Dalam kesempatan itu, ICW menegaskan sikapnya yang tetap berpegang teguh bahwa Undang-Undang Tindak Pidana Korupsi (tipikor) harus berada di luar Kitab Undang-Undang Hukum Pidana (KUHP).
"Karena, pertama, draft revisi RUU itu sudah ada sejak tahun 2012, tapi belum pernah ada niat baik dari pemerintah maupun DPR untuk membahas soal revisi UU Tipikor, yang mana itu akan lebih akomodatif dibandingkan dengan memasukkan UU anti korupsi ke dalam RUU," papar peneliti ICW, Lalola Easter.
Dia menambahkan, akan lebih sulit melakukan revisi RUU KUHP dibandingkan dengan RUU Tipikor.
Lalola menegaskan persoalan RUU KUHP bukan hanya concern KPK, tetapi juga lembaga-lembaga independen lain yang memiliki kewenangan untuk menangani tidak pidana khusus., seperti BNN, Komnas HAM, Komnas Perempuan, Komnas Anak, dan BNPT.
"Seperti diketahui, semua lembaga independen tersebut memiliki kepentingan yang sama dengan KPK, yaitu bagaimana agar delik-delik tindak pidana khusus ini bisa tetap diatur di luar RUU KUHP," lanjutnya.
Berdasarkan kajian KPK, sedikitnya dari 22 tindak pidana khusus yang diatur di luar KUHP yang berlaku, hanya 14 di antaranya yang ditarik ke dalam RUU KUHP. Dengan demikian, terdapat delapan tindak pidana khusus lainnya yang tidak diatur dalam RUU KUHP.
"Kenapa Pemerintah dan DPR atau pembentuk undang-undang memutuskan untuk hanya 14 bentuk tindak pidana ini yang hanya masuk ke dalam RUU KUHP? Kejelasan itu tidak pernah ada, bahkan dalam naskah akademik yang keluar tahun 2014 sekalipun," tutur Lalola.

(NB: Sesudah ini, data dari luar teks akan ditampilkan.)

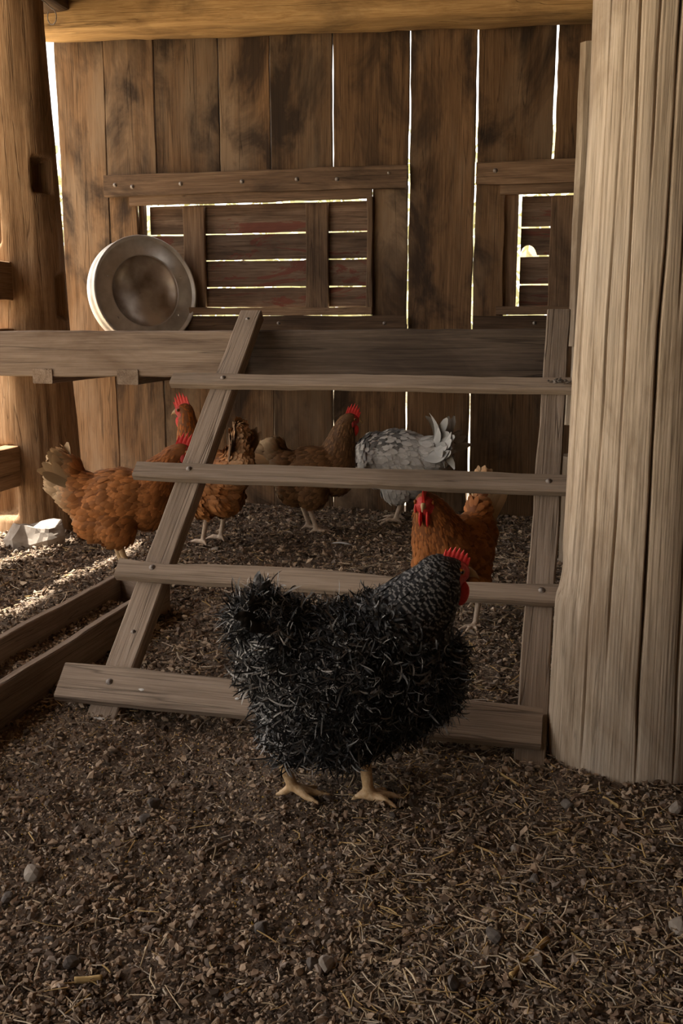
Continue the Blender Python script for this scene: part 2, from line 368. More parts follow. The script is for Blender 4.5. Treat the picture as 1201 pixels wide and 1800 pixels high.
for q in range(15):
    board('wall_board', (-1.8 + q * 0.30, -1.2, -0.05), (-1.8 + q * 0.30, -1.2, 2.55), (0, 1, 0), 0.296, 0.03, M['wall'], wf, seg=8)
wr = struct('wall_right', None, T(2.5, 1.6, 0), 'plank wall closing the right side')
for q in range(22):
    board('wall_board', (2.5, 4.7 - q * 0.30, -0.05), (2.5, 4.7 - q * 0.30, 2.55), (-1, 0, 0), 0.297, 0.03, M['wall'], wr, seg=8)

# ------------------------------------------------------------------ left post (tree trunk with mortises)
pl = Vector((-2.36, 4.02, 0))
def rf_post(X, Tt):
    r = 0.203 - 0.030 * X + 0.02 * np.exp(-X / 0.25)
    r = r + 0.02 * vnoise(X * 1.2, np.cos(Tt) * 1.3 + np.sin(Tt) + 4, 7) + 0.008 * vnoise(X * 5, Tt * 3, 8)
    r = r + 0.010 * vnoise(X * 1.0, Tt * 14, 9) * np.clip(1.4 - X, 0.3, 1)
    for (x0, x1, t0, hw, dp) in MORT:
        d = np.abs((Tt - t0 + np.pi) % (2 * np.pi) - np.pi)
        m = 1 / (1 + np.exp(-(hw - d) / 0.02)) / (1 + np.exp(-(X - x0) / 0.004)) / (1 + np.exp((X - x1) / 0.004))
        r = r - dp * m
    return r
# local frame: X up, Y -> world x, Z -> world y ; theta=0 faces +x, theta=-90deg faces the viewer
MORT = [(1.50, 1.63, math.radians(-22), 0.30, 0.09), (1.28, 1.48, math.radians(-112), 0.30, 0.09), (0.98, 1.16, math.radians(0), 0.22, 0.05), (0.13, 0.43, math.radians(-105), 0.30, 0.10)]
mp = Matrix(((0, 1, 0, pl.x), (0, 0, 1, pl.y), (1, 0, 0, -0.05), (0, 0, 0, 1)))
post = struct('post_left', log_mesh('post_left', 2.36, rf_post, M['post'], 220, 120), mp, 'round tan tree-trunk post with cut mortises at the left')
# rails of the open left side
zA1 = atY(46, 782, 3.85).z; zA0 = atY(46, 852, 3.85).z
for q, (z0, z1) in enumerate(((zA0, zA1), (0.72, 0.885), (1.0, 1.16))):
    o = board('fence_rail', (-2.36, 3.9 if q == 0 else 3.86, (z0 + z1) / 2), (-2.36, 1.3, (z0 + z1) / 2), (1, 0, 0), z1 - z0, 0.07, M['post'], None, wob=0.004)
    tag(o, ('thick lower rail let into the left tree-trunk post', 'middle rail of the open left side', 'upper rail of the open left side')[q], 'rail', 'rails of the open left side')
# outer post, out of the picture, that carries the rails
o = struct('post_front', log_mesh('post_front', 2.4, lambda X, Tt: 0.16 + 0.02 * vnoise(X, Tt, 3), M['post'], 20, 24), Matrix(((0, 1, 0, -2.36), (0, 0, 1, 1.2), (1, 0, 0, -0.05), (0, 0, 0, 1))), 'round post at the front of the open side')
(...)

Terkait dengan persoalan ini, KPK sudah mengirimkan surat kepada Presiden Joko Widodo, Panitia Kerja, dan Kementerian Hukum dan HAM (Kemenkum HAM).
Juru bicara KPK Febri Diansyah mengatakan, jangan sampai kemudian aturan yang baru tersebut justru membuat kerumitan tersendiri, sehingga memberikan ruang atau menguntungkan bagi para pelaku korupsi.
"Untuk itu, KPK berharap persoalan ini bisa didengar dan ditindaklanjuti baik oleh Presiden dan DPR," ujar Febri, Senin (4/6/2018) di KPK.